Find the lines holding the string "part" in the data, then copy all of them.

— START OF Given data —

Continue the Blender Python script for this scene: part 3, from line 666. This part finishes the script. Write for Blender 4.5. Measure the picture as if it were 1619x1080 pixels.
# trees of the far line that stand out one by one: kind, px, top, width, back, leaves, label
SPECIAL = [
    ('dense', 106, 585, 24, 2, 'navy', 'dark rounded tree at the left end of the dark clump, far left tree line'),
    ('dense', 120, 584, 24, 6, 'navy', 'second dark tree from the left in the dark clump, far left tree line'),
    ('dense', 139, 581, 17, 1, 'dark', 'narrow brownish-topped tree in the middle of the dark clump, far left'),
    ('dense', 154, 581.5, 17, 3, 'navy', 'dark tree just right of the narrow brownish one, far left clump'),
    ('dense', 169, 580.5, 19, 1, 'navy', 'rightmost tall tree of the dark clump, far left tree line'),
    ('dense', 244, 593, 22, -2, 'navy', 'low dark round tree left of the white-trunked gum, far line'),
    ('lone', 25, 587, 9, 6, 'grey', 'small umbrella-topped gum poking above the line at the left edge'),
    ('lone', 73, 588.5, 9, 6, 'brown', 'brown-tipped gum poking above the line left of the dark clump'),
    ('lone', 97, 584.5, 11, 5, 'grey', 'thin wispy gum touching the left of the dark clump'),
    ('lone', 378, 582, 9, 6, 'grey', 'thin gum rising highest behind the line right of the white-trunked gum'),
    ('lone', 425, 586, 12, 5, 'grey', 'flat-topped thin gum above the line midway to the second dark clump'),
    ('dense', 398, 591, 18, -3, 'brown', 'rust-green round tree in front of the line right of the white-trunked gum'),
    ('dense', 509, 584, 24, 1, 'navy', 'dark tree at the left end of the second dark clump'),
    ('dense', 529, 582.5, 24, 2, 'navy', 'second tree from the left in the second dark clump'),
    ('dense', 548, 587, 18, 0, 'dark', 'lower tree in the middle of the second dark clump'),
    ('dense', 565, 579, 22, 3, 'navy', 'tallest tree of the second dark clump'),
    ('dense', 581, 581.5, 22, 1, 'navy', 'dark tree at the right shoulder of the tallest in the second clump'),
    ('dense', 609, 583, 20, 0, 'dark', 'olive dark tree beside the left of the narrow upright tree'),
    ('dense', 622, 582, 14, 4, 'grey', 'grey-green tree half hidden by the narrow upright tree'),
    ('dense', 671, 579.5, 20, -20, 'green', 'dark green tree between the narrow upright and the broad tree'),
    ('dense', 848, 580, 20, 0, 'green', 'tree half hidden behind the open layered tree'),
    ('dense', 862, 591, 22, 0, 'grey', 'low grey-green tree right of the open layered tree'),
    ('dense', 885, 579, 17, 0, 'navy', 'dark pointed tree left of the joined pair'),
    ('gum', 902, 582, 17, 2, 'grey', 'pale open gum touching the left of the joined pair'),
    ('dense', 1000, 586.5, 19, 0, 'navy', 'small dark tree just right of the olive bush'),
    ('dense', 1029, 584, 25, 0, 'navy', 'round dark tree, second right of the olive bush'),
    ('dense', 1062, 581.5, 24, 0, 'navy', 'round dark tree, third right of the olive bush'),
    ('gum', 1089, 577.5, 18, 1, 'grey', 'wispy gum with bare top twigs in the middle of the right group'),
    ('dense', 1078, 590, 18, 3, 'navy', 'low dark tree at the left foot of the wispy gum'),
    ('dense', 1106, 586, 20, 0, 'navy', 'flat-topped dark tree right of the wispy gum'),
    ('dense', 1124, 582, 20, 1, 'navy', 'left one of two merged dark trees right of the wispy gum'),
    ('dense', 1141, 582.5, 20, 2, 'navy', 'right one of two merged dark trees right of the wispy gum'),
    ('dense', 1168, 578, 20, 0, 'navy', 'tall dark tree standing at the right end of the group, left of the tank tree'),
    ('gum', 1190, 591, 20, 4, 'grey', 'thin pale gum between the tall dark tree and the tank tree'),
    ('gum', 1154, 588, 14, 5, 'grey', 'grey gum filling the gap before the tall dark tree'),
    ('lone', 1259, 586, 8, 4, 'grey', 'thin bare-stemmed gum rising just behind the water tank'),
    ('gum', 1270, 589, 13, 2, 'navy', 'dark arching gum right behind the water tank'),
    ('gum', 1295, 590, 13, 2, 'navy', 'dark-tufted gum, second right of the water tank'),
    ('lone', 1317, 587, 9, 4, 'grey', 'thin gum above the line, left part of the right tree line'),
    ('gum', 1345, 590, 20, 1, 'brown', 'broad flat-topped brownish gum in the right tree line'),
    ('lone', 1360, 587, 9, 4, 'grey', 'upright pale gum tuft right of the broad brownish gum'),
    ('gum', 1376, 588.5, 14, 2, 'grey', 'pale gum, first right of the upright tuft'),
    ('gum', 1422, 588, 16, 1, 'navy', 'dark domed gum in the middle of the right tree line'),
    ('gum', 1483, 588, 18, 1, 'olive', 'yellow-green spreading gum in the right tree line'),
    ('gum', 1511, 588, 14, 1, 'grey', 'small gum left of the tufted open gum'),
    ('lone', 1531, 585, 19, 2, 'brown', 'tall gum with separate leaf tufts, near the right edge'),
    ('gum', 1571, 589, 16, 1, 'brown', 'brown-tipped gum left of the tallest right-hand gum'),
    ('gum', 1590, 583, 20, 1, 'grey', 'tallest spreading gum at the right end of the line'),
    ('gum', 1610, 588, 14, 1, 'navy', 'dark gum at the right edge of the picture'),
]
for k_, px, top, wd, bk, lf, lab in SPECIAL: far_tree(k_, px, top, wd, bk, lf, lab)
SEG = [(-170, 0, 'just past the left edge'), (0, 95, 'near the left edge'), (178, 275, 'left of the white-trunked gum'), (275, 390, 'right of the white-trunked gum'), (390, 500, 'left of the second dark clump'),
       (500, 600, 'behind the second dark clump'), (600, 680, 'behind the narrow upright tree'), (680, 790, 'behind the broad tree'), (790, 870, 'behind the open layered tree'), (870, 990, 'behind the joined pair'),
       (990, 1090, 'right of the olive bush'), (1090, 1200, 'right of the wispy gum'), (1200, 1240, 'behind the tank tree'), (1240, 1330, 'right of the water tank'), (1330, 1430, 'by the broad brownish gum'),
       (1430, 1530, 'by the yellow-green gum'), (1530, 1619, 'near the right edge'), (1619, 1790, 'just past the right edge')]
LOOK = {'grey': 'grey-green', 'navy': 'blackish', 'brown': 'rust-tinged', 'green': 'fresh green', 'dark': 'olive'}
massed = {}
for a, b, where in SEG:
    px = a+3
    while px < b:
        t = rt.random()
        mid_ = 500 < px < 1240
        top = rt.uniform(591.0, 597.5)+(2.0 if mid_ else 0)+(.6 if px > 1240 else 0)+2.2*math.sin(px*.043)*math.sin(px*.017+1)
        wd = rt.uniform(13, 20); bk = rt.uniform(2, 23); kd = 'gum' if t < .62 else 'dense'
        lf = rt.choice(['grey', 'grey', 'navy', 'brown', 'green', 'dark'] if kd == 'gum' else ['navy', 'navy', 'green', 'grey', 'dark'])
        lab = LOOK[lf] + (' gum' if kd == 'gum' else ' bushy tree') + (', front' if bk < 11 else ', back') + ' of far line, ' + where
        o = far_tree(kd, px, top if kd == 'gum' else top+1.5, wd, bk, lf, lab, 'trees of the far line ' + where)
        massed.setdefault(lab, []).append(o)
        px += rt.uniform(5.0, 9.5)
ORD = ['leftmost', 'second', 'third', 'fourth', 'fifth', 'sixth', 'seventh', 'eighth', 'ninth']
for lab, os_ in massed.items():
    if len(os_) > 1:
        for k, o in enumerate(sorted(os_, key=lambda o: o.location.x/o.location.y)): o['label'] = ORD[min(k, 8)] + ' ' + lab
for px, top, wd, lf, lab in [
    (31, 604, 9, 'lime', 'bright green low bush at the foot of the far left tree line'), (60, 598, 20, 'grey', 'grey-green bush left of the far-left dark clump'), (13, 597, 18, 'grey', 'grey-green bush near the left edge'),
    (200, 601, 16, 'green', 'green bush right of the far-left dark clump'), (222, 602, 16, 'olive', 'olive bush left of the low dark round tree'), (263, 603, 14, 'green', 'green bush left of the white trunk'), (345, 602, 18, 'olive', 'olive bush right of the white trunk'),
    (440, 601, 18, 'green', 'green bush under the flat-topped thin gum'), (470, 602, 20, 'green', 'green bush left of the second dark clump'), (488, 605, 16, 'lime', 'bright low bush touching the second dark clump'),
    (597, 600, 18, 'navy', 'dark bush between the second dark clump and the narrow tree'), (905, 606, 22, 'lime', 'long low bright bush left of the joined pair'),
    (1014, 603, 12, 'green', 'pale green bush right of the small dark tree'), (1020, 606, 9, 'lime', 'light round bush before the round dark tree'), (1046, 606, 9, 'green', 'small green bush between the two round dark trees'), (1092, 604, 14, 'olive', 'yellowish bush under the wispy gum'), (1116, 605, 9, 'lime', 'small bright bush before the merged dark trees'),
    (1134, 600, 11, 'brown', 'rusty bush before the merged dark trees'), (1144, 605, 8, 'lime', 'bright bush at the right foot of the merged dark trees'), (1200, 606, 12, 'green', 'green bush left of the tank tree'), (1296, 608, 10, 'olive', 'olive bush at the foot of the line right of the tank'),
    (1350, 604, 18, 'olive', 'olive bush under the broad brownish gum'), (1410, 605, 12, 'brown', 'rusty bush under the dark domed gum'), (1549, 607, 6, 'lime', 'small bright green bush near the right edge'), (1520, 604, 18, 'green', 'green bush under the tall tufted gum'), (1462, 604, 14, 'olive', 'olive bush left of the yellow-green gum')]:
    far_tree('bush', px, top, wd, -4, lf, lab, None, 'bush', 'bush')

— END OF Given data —

• Response to the exercise:
Continue the Blender Python script for this scene: part 3, from line 666. This part finishes the script. Write for Blender 4.5. Measure the picture as if it were 1619x1080 pixels.
    ('lone', 1317, 587, 9, 4, 'grey', 'thin gum above the line, left part of the right tree line'),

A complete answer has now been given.